In 1930 the remains of the three adventurers were finally found when a sealing vessel passed by chance near the island of Kvitøya. They found the remains of a tent, three skeletons, the journals of the three adventurers, the letters that Nils wrote to Anna, as well as several cans of undeveloped film, which later reveals all photographs taken by Nils documenting their incredible journey.
By coincidence — although one could say that there are no coincidences in such things — Anna is in Sweden at the time that the remains are found. A few weeks later, there is a huge funeral procession in Stockholm, with at least 100,000 people, to which Anna, now back in the US, sends a wreath: “to Nils, from Anna.” She also receives from a common friend a copy of the letters that Nils wrote but could never send. A picture of Anna and a locket of her hair are also found next to his cold dead body.
Anna dies in 1949 but she has one last wish, which is granted. While her body is buried in England, next to her husband’s, her heart is removed and cremated. The ashes are placed in a silver box, which is placed next to Nils Strindberg’s ashes, and both now rest together in a cemetery in Stockholm.
How’s that for a romantic ending?

4. Mountains of Madness
The finding of the explorers’ remains gave raise to several speculations, generating studies and novels about exactly what happened during that time, and it also served as inspiration for several other stories — including, for instance, H. P. Lovecraft’s “At the Mountains of Madness”, written in 1931, which starts with an ill-fated polar expedition, only that in this case it is to the South Pole.

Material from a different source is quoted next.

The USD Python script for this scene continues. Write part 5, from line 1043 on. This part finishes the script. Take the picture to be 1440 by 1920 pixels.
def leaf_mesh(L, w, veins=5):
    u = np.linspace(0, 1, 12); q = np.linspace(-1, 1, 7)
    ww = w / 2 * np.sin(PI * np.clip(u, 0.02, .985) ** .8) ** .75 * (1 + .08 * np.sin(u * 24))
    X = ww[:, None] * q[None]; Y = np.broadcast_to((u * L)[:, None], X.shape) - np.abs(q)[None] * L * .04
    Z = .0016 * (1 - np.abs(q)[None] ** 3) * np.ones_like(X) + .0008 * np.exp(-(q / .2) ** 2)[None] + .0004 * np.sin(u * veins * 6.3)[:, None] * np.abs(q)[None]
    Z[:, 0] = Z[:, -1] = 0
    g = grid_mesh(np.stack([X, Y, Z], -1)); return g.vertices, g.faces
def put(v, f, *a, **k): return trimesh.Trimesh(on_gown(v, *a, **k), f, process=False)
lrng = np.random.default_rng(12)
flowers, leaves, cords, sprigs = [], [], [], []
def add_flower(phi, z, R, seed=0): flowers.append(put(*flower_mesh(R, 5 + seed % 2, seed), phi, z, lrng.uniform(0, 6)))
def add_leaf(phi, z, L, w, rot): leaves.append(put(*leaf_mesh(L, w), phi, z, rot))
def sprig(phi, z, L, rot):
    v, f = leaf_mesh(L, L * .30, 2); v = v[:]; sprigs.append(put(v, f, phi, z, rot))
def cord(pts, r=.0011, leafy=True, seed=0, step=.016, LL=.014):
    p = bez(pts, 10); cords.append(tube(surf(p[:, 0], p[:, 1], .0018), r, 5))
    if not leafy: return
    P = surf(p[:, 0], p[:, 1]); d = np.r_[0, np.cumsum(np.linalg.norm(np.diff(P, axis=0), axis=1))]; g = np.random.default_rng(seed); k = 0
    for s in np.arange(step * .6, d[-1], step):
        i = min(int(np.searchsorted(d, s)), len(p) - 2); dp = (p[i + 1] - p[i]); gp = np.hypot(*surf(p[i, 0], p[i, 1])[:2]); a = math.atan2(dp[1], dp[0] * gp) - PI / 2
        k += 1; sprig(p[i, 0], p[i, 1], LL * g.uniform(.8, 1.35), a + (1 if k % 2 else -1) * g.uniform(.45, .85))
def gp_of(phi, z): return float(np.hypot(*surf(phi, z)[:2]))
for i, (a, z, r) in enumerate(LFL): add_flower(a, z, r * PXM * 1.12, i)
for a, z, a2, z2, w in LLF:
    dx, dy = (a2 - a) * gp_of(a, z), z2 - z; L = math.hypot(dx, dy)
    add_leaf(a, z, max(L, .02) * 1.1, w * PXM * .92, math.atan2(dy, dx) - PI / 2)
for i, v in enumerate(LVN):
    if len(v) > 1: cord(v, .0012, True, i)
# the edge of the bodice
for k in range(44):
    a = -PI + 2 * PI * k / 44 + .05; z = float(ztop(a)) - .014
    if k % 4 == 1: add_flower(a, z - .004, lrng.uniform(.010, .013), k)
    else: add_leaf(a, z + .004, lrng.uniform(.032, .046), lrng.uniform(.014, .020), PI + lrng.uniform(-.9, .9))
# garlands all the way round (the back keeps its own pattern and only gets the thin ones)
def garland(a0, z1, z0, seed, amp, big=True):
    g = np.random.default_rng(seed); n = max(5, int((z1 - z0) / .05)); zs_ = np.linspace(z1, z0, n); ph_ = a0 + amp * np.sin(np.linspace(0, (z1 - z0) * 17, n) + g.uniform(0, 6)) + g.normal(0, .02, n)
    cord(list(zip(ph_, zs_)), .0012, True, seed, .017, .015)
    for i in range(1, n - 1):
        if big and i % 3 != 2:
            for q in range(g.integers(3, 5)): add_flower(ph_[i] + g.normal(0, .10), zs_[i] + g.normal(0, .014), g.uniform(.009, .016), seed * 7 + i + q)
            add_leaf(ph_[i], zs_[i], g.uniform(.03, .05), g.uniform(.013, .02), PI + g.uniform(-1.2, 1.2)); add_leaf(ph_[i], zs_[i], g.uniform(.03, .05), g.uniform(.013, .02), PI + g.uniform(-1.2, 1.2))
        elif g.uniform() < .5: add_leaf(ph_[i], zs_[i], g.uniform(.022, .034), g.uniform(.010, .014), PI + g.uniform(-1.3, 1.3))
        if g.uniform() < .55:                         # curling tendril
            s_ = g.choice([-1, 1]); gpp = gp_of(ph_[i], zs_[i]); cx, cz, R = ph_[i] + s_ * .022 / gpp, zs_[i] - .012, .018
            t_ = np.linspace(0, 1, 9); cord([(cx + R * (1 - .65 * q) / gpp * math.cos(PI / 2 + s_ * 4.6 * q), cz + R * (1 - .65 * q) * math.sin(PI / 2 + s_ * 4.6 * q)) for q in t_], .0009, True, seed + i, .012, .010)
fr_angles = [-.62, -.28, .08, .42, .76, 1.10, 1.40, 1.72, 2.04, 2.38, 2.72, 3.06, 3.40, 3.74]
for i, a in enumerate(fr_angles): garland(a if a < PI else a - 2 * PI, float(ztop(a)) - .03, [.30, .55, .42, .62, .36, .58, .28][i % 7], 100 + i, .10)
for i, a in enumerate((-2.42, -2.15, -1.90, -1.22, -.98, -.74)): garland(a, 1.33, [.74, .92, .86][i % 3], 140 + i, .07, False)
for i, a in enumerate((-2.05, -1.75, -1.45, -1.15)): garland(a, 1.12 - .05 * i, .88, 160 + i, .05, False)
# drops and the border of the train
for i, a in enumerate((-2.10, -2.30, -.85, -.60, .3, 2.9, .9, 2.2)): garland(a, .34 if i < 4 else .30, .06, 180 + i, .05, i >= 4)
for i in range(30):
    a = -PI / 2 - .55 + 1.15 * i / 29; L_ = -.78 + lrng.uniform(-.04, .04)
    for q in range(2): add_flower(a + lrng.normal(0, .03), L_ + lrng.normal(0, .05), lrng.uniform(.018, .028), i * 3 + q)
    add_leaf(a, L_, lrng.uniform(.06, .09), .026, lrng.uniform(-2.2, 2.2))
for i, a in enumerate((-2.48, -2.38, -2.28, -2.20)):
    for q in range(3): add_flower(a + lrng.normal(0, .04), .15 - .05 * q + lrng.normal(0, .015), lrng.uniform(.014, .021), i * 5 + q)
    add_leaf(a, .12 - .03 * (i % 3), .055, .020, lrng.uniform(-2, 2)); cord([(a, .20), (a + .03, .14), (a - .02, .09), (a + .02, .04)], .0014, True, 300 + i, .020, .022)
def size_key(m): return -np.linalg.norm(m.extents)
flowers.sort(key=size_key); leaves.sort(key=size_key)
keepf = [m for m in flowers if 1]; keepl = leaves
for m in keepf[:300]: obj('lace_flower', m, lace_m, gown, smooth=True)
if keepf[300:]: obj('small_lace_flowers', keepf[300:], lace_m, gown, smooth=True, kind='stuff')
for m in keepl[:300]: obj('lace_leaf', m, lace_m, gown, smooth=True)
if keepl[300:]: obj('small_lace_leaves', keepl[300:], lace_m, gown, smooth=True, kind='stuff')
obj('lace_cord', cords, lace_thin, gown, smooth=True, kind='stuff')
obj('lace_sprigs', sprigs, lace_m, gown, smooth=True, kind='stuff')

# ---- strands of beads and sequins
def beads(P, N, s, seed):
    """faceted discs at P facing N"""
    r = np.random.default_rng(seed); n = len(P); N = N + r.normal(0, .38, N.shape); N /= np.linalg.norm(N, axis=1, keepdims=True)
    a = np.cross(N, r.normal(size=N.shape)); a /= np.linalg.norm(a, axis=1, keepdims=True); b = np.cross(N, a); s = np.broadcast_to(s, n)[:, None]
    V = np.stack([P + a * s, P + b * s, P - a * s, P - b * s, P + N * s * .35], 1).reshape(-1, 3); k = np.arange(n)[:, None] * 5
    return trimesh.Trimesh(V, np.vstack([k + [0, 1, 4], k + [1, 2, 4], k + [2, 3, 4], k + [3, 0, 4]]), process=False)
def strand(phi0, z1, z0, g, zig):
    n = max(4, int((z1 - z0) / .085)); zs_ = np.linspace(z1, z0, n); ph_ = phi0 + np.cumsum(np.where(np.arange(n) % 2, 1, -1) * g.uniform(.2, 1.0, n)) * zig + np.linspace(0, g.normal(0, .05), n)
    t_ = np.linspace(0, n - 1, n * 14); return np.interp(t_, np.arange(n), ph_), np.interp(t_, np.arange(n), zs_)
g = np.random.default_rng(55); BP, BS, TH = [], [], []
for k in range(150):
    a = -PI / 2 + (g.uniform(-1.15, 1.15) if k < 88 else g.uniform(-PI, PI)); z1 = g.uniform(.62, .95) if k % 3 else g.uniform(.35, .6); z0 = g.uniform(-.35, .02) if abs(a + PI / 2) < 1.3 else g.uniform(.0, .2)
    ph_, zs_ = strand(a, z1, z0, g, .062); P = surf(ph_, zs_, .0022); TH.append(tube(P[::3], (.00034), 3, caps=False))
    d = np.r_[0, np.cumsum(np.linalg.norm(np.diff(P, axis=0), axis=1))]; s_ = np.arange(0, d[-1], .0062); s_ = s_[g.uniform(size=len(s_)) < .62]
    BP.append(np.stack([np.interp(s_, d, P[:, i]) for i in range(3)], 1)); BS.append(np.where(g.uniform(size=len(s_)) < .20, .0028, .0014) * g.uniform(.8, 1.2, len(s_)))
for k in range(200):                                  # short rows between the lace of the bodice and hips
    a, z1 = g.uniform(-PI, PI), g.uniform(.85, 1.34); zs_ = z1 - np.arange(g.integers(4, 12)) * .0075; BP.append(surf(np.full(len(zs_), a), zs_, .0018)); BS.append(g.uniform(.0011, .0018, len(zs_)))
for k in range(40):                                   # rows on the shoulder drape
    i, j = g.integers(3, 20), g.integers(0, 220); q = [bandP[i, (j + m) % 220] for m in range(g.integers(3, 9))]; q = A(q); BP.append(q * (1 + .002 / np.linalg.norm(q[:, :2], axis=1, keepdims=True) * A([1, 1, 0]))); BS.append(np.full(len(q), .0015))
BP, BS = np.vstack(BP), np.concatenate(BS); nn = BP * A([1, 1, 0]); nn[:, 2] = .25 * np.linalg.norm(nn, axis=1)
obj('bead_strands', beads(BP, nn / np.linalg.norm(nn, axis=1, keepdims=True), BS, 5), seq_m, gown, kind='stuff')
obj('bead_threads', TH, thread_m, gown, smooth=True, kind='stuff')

Apparently, one of the reasons for the failure of the 1897 balloon expedition was that it may have been rushed and overlooked safety issues. However, the main organizer, the engineer Salomon August Andrée, obtained too much money and support and may have felt that he could not simply abandon or delay the quest without deluding his financiers and supporters, who included Alfred Nobel — a sort of Elon Musk of that time — and the King of Sweden.
In 1897, there were still new technologies and unexplored corners of the Earth, and brave adventurers eager to discover them for fame or fortune.
Today, by contrast, in the age of hype and AI, everything seems fake and there is little personal risk involved for the adventurers, except perhaps of being found in some kind of scam or deception, or the whole thing made with AI and CGI. But that’s a whole different story.